I cannot express how pleased I am that exams are going ahead this year. I am able to plan, organise and structure my teaching once more around a clear end goal without flip flopping between TAG’s, assessments and the general unknown. I know this same sentiment however is not felt by students. We know what is coming, the hardship of revision that is needed and the intense pressure and stress that the exams culture puts students under. The problem is our students do not. They have not had to revise for exams or sit formalised, intensive exam periods that feel like you are sitting in a pressurised gas can ready to explode at any minute. So what can we do to help ensure our students are resilient revisers, independent workers and exam succeeders?
Identifying the problem:
A good place to start when organising revision is to ask students to write down what they think ‘resilience’ means and how a student would show this when preparing for exams. I would also ask them what independent study looks like. Quite often students might struggle to remain resilient or complete productive independent study but this is because they don’t know what these qualities actually look like in practice. From here you can discuss their views, iron out issues and set a clear structure of expectation.
You then need to work out if a student is struggling or underperforming due to lack of revision (night before exam cramming will not work) or a lack of fruitful revision (revising for hours but nothing is working). This will then help work out a strategy appropriate to the needs of the student.
Organising their minds:
A disorganised folder = disorganised mind and thus disorganised revision. Students need to be able to see a clear path through the topics in order to organise where to start.
So where to start: using the specification for each topic or a list of past exam questions get students to RAG rate what they know (green), sort of know (amber) and totally don’t know (red). This way they can see where their priority areas are (see Past Exam Questions: Gaps and Patterns (for 2022 exam))

Once they have identified which areas need the most work, give students a blank weekly timetable (one for every week leading up the exam) and get them to fill out when they have free evenings, weekends and study periods (this is often tricky around student’s employment schedules and can often be an ongoing activity). Have them add in important dates like the exams, class mocks, HW deadlines or tests. From here they start to fill out what topic areas they will revise on what day. This provides much needed structure to their revision.
Revision strategies:
Before you can develop a student’s revision strategies you must first of all establish what they are already doing. What do they think revision looks like? How often? For how long? From here you can establish good revision techniques that do not just involve reading, highlighting or creating beautiful posters.

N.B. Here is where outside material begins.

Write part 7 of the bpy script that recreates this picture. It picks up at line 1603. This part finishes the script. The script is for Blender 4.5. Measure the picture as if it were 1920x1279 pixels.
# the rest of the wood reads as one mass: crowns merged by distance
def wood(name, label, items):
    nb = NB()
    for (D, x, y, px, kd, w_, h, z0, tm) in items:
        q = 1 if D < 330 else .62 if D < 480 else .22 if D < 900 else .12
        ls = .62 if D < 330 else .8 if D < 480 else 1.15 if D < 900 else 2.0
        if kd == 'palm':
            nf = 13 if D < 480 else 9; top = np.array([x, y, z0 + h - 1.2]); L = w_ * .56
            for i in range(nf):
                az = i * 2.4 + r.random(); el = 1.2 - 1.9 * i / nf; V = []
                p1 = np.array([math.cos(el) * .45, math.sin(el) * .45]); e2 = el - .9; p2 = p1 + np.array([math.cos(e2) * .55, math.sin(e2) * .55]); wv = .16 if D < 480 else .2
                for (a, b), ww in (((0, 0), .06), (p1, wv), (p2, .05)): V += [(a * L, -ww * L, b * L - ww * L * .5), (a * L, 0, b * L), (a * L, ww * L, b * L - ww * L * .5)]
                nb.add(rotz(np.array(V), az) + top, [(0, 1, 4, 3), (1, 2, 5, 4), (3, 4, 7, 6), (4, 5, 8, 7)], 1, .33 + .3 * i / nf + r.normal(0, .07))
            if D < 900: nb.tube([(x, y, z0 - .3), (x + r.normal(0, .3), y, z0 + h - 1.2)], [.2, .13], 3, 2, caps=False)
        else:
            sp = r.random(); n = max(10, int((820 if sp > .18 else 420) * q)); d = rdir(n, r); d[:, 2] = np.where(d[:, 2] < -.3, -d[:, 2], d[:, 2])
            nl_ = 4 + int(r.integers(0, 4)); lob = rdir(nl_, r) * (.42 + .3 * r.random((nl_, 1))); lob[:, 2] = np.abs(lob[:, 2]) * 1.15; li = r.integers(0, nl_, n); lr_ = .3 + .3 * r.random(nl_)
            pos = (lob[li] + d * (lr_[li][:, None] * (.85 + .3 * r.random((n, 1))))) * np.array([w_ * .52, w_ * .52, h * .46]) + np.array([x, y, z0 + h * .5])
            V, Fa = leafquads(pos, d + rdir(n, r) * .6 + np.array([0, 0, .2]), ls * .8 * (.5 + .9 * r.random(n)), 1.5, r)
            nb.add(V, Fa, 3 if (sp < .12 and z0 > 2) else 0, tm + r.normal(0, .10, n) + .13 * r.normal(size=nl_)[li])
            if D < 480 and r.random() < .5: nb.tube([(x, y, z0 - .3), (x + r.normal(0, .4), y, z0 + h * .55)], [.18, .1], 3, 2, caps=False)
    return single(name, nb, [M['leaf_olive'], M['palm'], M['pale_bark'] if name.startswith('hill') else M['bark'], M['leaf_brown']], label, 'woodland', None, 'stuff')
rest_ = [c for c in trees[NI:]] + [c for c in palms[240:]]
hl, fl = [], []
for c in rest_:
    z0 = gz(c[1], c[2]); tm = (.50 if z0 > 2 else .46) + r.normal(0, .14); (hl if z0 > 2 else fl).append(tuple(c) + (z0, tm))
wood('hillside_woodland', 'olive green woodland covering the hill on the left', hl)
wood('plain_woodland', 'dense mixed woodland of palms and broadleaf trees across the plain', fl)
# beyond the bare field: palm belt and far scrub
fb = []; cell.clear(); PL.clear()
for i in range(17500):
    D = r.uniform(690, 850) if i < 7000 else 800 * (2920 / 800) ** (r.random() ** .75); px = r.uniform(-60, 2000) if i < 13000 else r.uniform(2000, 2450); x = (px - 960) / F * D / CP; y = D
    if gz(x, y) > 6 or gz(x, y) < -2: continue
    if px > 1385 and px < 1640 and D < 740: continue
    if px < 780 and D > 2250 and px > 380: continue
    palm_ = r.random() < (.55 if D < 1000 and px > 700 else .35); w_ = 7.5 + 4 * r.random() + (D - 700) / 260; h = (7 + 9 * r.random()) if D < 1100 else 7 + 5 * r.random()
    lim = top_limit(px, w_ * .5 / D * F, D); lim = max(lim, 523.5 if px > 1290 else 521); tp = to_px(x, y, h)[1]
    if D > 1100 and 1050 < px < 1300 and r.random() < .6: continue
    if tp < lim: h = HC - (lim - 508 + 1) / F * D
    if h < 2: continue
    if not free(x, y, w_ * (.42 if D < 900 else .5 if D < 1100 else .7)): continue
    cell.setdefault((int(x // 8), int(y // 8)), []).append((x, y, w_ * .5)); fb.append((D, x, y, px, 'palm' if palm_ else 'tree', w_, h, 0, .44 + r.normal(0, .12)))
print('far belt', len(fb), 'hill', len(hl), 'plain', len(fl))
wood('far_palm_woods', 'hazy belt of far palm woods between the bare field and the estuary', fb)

For a full list of revision ideas and strategies see “How do I revise?” Top Revision Strategies but my go to is ‘the blank sheet summary’. This technique involves students revising a topic for 15 mins (using any strategy they wish) then they have 5 minutes without notes to write down everything they can remember on a blank sheet of paper. After, the students go back through their notes and add in a different colour anything they missed or forget. Finally the students do either a test or timed essay. This reinforces that revision involves more doing (rewriting, gap filling, testing) than just going through notes (see Revision Must-Do: Blank Sheet Summary).
Practice:
There are two techniques I rely upon when it comes to essay writing practice. The first is the common one: timed essays in class. But instead of taking them in to mark, give the students a mark scheme and they mark their own (see Examiner’s Mark Scheme) This way they start to think like examiner’s and thus develop the essay writing skills the examiner’s accredit top bands to.

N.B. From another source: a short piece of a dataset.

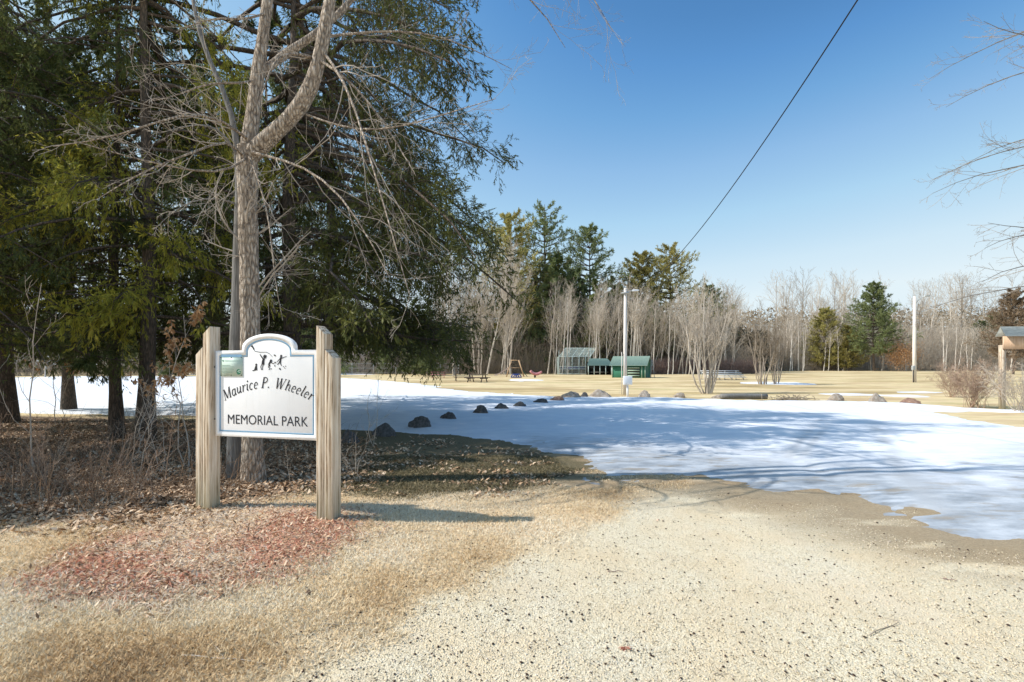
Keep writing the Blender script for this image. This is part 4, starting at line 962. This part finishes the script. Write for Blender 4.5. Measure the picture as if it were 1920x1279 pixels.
m_ = MB(); m_.box((-.22, -.16, 1.35), (.26, .18, .42)); m_.build('meter', M['steel'], e, bevel=.02)
m_ = MB(); m_.bar((-.22, -.16, -.1), (-.22, -.16, 1.2), .04); m_.build('conduit', M['black'], e)

# noticeboard at the right edge
M['brownwood'] = wood('brown_board', [(.28, (.40, .22, .12)), (.45, (.66, .42, .26)), (.6, (.80, .58, .40)), (.8, (.88, .70, .52))])
M['shingle'] = m_noise('grey_shingles', [(.3, (.42, .44, .40)), (.7, (.66, .68, .62))], (1, 1, 6), 5, .9, .6)
x, y, z = pg(1879, 768); 
e = thing('noticeboard', (x, y, z), 'brown wooden board under a grey shingled roof on tall posts at the right edge', 'noticeboard', None, -.05)
for px_ in (0, 2.1):
    m_ = MB(); m_.beam((px_, 0, -.3), (px_, 0, 2.35), .14, .14); m_.build('post', M['timber'], e)
m_ = MB(); m_.box((1.13, -.10, 2.43), (2.36, .05, .46)); m_.build('board', M['brownwood'], e)
m_ = MB(); m_.beam((.0, -.03, 2.28), (2.1, -.03, 2.28), .08, .1); m_.build('crossbar', M['timber'], e)
m_ = MB(); 
for sy in (-1, 1):
    m_.add([[-.06, sy*.2, 2.66], [2.3, sy*.2, 2.66], [2.3, 0, 2.98], [-.06, 0, 2.98], [-.06, sy*.2, 2.70], [2.3, sy*.2, 2.70], [2.3, 0, 3.02], [-.06, 0, 3.02]], [np.array([[0,1,2,3],[4,5,6,7],[0,1,5,4],[3,2,6,7],[0,3,7,4],[1,2,6,5]])])
m_.build('roof', M['shingle'], e)

# ------------------------------------------------------------------ ball field: backstop, dugout, shed, bleachers
M['green'] = m_noise('green_painted_wood', [(.3, (.03, .15, .10)), (.7, (.06, .21, .135))], (12, 1, 1), 3, .7, .2)
M['greenroof'] = m_noise('green_metal_roof', [(.3, (.30, .42, .33)), (.7, (.42, .54, .43))], (8, 1, 1), 2, .55, .2)
M['dark'] = m_noise('dark_interior', [(.3, (.015, .018, .016)), (.7, (.03, .03, .03))], (1, 1, 1), 3, .9, 0)
M['galvg'] = m_noise('green_coated_pipe', [(.3, (.70, .84, .78)), (.7, (.82, .92, .87))], (1, 1, 1), 3, .5, 0)
def W(px, d): return (px-CX)/F*d
d0 = 90.; e = thing('baseball_backstop', (W(1048, d0), d0, gz(W(1048, d0), d0)), 'pale green chain-link baseball backstop with a slanted hood, left of the shed', 'backstop')
wA = W(1107, d0)-W(1048, d0); hl = 3.1; ht = 4.7; hx = 1.35; hy = 2.0
fr = MB()
def lattice(mb, o, u, v, nu, nv, r=.011):
    o, u, v = map(np.array, (o, u, v))
    P = []
    for i in range(nu+1): P.append([o+u*i/nu, o+u*i/nu+v])
    for i in range(nv+1): P.append([o+v*i/nv, o+v*i/nv+u])
    P = np.array(P, float); mb.tubes(P, np.full(P.shape[:2], r), 3)
ends = [0, .2, .42, .64, .84, 1.0]
for t_ in ends: fr.bar((wA*t_, 0, -.3), (wA*t_, 0, hl if t_ not in (0, 1.0) else hl+1.2), .045, 5); fr.bar((wA*t_, 0, hl), (wA*t_+hx, hy, ht), .045, 5)
for z_ in (.15, .95, 1.4, hl): fr.bar((0, 0, z_), (wA, 0, z_), .04, 5)
fr.bar((hx, hy, ht), (wA+hx, hy, ht), .045, 5); fr.bar((0, 0, hl), (-.0, 3.5, hl), .04, 5); fr.bar((0, 3.5, -.2), (0, 3.5, hl), .045, 5); fr.bar((wA+2.2, 3.5, -.2), (wA+2.2, 3.5, hl), .045, 5)
fr.build('frame', M['galvg'], e)
ms = MB(); lattice(ms, (0, 0, .0), (wA, 0, 0), (0, 0, hl), 24, 13); lattice(ms, (0, 0, hl), (wA, 0, 0), (hx, hy, ht-hl), 40, 20, .016); lattice(ms, (0, 0, 0), (0, 3.5, 0), (0, 0, hl), 12, 13); ms.build('chain_link', M['galvg'], e)
ms = MB(); ms.box((wA*.45, .12, 1.05), (wA*.8, .03, .55)); ms.build('back_board', m_noise('violet_grey_panel', [(.3, (.12, .11, .19)), (.7, (.18, .17, .26))], (1, 1, 1), 3, .8, 0), e)
d1 = 86.; e = thing('dugout', (W(1123, d1), d1, 0), 'small open-fronted dugout with a pale green roof between backstop and shed', 'dugout'); w1 = W(1146, d1)-W(1101, d1)
r_ = MB(); r_.add([[-w1/2-.1, -1.1, 1.55], [w1/2+.3, -1.1, 1.55], [w1/2-.5, .7, 2.65], [-w1/2+.5, .7, 2.65], [-w1/2-.1, -1.1, 1.65], [w1/2+.3, -1.1, 1.65], [w1/2-.5, .7, 2.75], [-w1/2+.5, .7, 2.75]], [np.array([[0,1,2,3],[4,5,6,7],[0,1,5,4],[3,2,6,7],[0,3,7,4],[1,2,6,5]])]); r_.build('roof', M['greenroof'], e)
r_ = MB(); r_.box((0, .9, 1.1), (w1-.1, .08, 2.2)); r_.box((-w1/2+.1, 0, .8), (.08, 1.7, 1.6)); r_.box((w1/2-.1, 0, .8), (.08, 1.7, 1.6)); r_.build('wall', M['dark'], e)
for i in range(5):
    r_ = MB(); r_.beam((-w1/2+.1+i*(w1-.2)/4, -.95, -.1), (-w1/2+.1+i*(w1-.2)/4, -.95, 1.56), .09, .09); r_.build('post', M['galvg'], e)
r_ = MB(); r_.box((0, .3, .45), (w1-.8, .35, .06)); r_.build('bench', M['pole'], e)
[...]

The second technique I swear by is the students writing essays, using notes not within timed conditions to the best of their ability. This is because the students will never be able to write a top marker in timed conditions if they cant write a top marker without these constraints. Once they have the technique they just need to practice it under timed conditions but it is must easier once they have actually mastered the technique in the first place. When they hand in their essays I always get them to self assess first using highlighters: highlight specific words from the question, highlight their evaluation/critical terms and highlight line of argument. This pin points any big gaps for a redraft (see Colour Coordination: Highlighting those Skills).
What I have found over the years is that you need to be explicit in your expectations. What do you mean when you think of resilience, or independent study or revision. What does that look like to you and let them know this. It is not that students are not willing to revise or work hard, as they are, it is more they just don’t know what this looks like.